More Made Footage is a collection of deleted scenes and outtakes that run nearly as long as the main feature. As if nine hilarious outtakes, four deleted scenes, an alternate ending, and nine alternate scenes were not money enough, each clip is presented in beautiful anamorphic widescreen with an optional commentary from Favreau and Vaughn on the deleted and alternate scenes.

More Music Cues is another fantastic feature honoring the power of song. Divided into two pieces, Used Cues offers the viewer the option to listen to 12 isolated musical cues from the film, while Unused Cues offers a whopping 26 isolated musical numbers intended for, but not featured in the film. More DVD special features need to recognize the magic of music in motion pictures.

The Scene Editing Workshop offers a fun chance at DVD interactivity. The viewer is given the opportunity to assemble four different angles from four different shots, and edit them together into a cohesive scene. When finished, the viewer can view the completed construct, and even compare that version to the version of the scene that appeared in the film. I composed two variations, yet neither of them seemed to be as good as Favreau's version. That is why he is the filmmaker and I am but the humble reviewer.

All of the special features are presented in anamorphic widescreen, with the exception of the theatrical and teaser trailers, which I find a bit puzzling. Nevertheless, these are good trailers that fully express the quirky nature of the film.

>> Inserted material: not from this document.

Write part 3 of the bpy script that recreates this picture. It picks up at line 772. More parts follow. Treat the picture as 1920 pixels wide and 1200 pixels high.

Rounding out the unique collection of special features are cast and crew biographies and filmographies as well as a brief section of production notes.

Made Extras Grade: A

Extras Grade: B


Final Comments

Made and Swingers are money, baby. However, for only a few dollars more, one can own the same version of Made, as well as a far superior special edition of Swingers in September. A clever method of selling copies of the outdated, nonanamorphic Swingers, the existence of this Money Collection seems really nothing more than the studio's way of satisfying an insatiable lust for more money...baby.